-- GIVEN DATA --
= = =

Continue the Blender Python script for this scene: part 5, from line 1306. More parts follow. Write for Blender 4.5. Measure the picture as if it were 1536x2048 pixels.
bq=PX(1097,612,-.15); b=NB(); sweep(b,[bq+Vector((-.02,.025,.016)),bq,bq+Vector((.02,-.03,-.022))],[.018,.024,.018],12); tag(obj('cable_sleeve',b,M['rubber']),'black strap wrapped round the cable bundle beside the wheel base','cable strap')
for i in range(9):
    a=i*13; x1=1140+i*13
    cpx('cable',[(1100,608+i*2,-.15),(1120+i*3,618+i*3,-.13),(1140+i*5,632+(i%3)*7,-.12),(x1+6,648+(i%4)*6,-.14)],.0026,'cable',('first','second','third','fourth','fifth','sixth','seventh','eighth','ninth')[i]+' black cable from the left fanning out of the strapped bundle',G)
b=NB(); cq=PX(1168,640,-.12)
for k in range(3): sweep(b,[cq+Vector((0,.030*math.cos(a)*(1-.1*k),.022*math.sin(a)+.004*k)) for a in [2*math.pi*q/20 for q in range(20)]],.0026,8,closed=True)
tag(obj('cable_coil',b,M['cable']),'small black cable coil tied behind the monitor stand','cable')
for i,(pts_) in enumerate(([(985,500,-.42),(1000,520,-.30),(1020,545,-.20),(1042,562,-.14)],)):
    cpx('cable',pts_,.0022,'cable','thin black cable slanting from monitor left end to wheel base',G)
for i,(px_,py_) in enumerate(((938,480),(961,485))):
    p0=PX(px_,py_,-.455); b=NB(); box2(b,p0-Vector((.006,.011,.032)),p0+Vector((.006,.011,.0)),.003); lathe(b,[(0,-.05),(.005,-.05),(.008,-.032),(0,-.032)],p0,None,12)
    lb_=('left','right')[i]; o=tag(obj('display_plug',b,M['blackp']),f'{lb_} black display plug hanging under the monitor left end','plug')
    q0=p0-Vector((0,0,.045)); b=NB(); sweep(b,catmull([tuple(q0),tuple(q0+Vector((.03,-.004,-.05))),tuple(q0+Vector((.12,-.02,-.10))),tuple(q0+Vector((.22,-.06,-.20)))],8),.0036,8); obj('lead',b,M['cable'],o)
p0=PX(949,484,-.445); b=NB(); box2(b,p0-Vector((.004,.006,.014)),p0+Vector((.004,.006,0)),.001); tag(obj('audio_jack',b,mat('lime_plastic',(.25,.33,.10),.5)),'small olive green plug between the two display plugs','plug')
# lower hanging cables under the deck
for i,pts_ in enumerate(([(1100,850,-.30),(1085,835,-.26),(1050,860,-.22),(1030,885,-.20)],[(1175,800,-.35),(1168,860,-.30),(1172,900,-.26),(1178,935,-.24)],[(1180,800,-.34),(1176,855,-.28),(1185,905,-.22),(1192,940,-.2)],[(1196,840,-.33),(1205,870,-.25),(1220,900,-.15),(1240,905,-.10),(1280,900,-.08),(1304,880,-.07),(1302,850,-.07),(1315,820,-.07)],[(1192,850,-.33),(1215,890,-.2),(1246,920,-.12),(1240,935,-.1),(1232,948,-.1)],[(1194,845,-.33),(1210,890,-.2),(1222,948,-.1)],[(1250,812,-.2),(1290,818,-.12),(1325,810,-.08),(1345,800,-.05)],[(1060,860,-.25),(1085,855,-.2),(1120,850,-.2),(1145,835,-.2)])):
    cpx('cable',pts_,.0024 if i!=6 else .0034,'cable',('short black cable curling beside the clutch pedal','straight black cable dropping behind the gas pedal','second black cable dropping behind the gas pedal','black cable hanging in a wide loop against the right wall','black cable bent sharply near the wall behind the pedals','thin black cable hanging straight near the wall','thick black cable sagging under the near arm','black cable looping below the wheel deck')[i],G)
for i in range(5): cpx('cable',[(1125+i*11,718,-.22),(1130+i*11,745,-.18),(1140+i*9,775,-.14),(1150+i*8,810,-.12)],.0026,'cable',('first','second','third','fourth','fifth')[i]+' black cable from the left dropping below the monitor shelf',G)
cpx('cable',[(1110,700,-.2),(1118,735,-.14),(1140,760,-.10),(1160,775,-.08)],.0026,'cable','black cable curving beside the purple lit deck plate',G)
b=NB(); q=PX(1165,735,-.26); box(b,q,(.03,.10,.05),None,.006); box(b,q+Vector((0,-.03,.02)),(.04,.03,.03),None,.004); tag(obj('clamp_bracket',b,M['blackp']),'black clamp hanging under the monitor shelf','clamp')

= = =

Transcribe the whole listing exactly.

-- RESPONSE TO THIS EXERCISE --
Continue the Blender Python script for this scene: part 5, from line 1306. More parts follow. Write for Blender 4.5. Measure the picture as if it were 1536x2048 pixels.
bq=PX(1097,612,-.15); b=NB(); sweep(b,[bq+Vector((-.02,.025,.016)),bq,bq+Vector((.02,-.03,-.022))],[.018,.024,.018],12); tag(obj('cable_sleeve',b,M['rubber']),'black strap wrapped round the cable bundle beside the wheel base','cable strap')
for i in range(9):
    a=i*13; x1=1140+i*13
    cpx('cable',[(1100,608+i*2,-.15),(1120+i*3,618+i*3,-.13),(1140+i*5,632+(i%3)*7,-.12),(x1+6,648+(i%4)*6,-.14)],.0026,'cable',('first','second','third','fourth','fifth','sixth','seventh','eighth','ninth')[i]+' black cable from the left fanning out of the strapped bundle',G)
b=NB(); cq=PX(1168,640,-.12)
for k in range(3): sweep(b,[cq+Vector((0,.030*math.cos(a)*(1-.1*k),.022*math.sin(a)+.004*k)) for a in [2*math.pi*q/20 for q in range(20)]],.0026,8,closed=True)
tag(obj('cable_coil',b,M['cable']),'small black cable coil tied behind the monitor stand','cable')
for i,(pts_) in enumerate(([(985,500,-.42),(1000,520,-.30),(1020,545,-.20),(1042,562,-.14)],)):
    cpx('cable',pts_,.0022,'cable','thin black cable slanting from monitor left end to wheel base',G)
for i,(px_,py_) in enumerate(((938,480),(961,485))):
    p0=PX(px_,py_,-.455); b=NB(); box2(b,p0-Vector((.006,.011,.032)),p0+Vector((.006,.011,.0)),.003); lathe(b,[(0,-.05),(.005,-.05),(.008,-.032),(0,-.032)],p0,None,12)
    lb_=('left','right')[i]; o=tag(obj('display_plug',b,M['blackp']),f'{lb_} black display plug hanging under the monitor left end','plug')
    q0=p0-Vector((0,0,.045)); b=NB(); sweep(b,catmull([tuple(q0),tuple(q0+Vector((.03,-.004,-.05))),tuple(q0+Vector((.12,-.02,-.10))),tuple(q0+Vector((.22,-.06,-.20)))],8),.0036,8); obj('lead',b,M['cable'],o)
p0=PX(949,484,-.445); b=NB(); box2(b,p0-Vector((.004,.006,.014)),p0+Vector((.004,.006,0)),.001); tag(obj('audio_jack',b,mat('lime_plastic',(.25,.33,.10),.5)),'small olive green plug between the two display plugs','plug')
# lower hanging cables under the deck
for i,pts_ in enumerate(([(1100,850,-.30),(1085,835,-.26),(1050,860,-.22),(1030,885,-.20)],[(1175,800,-.35),(1168,860,-.30),(1172,900,-.26),(1178,935,-.24)],[(1180,800,-.34),(1176,855,-.28),(1185,905,-.22),(1192,940,-.2)],[(1196,840,-.33),(1205,870,-.25),(1220,900,-.15),(1240,905,-.10),(1280,900,-.08),(1304,880,-.07),(1302,850,-.07),(1315,820,-.07)],[(1192,850,-.33),(1215,890,-.2),(1246,920,-.12),(1240,935,-.1),(1232,948,-.1)],[(1194,845,-.33),(1210,890,-.2),(1222,948,-.1)],[(1250,812,-.2),(1290,818,-.12),(1325,810,-.08),(1345,800,-.05)],[(1060,860,-.25),(1085,855,-.2),(1120,850,-.2),(1145,835,-.2)])):
    cpx('cable',pts_,.0024 if i!=6 else .0034,'cable',('short black cable curling beside the clutch pedal','straight black cable dropping behind the gas pedal','second black cable dropping behind the gas pedal','black cable hanging in a wide loop against the right wall','black cable bent sharply near the wall behind the pedals','thin black cable hanging straight near the wall','thick black cable sagging under the near arm','black cable looping below the wheel deck')[i],G)
for i in range(5): cpx('cable',[(1125+i*11,718,-.22),(1130+i*11,745,-.18),(1140+i*9,775,-.14),(1150+i*8,810,-.12)],.0026,'cable',('first','second','third','fourth','fifth')[i]+' black cable from the left dropping below the monitor shelf',G)
cpx('cable',[(1110,700,-.2),(1118,735,-.14),(1140,760,-.10),(1160,775,-.08)],.0026,'cable','black cable curving beside the purple lit deck plate',G)
b=NB(); q=PX(1165,735,-.26); box(b,q,(.03,.10,.05),None,.006); box(b,q+Vector((0,-.03,.02)),(.04,.03,.03),None,.004); tag(obj('clamp_bracket',b,M['blackp']),'black clamp hanging under the monitor shelf','clamp')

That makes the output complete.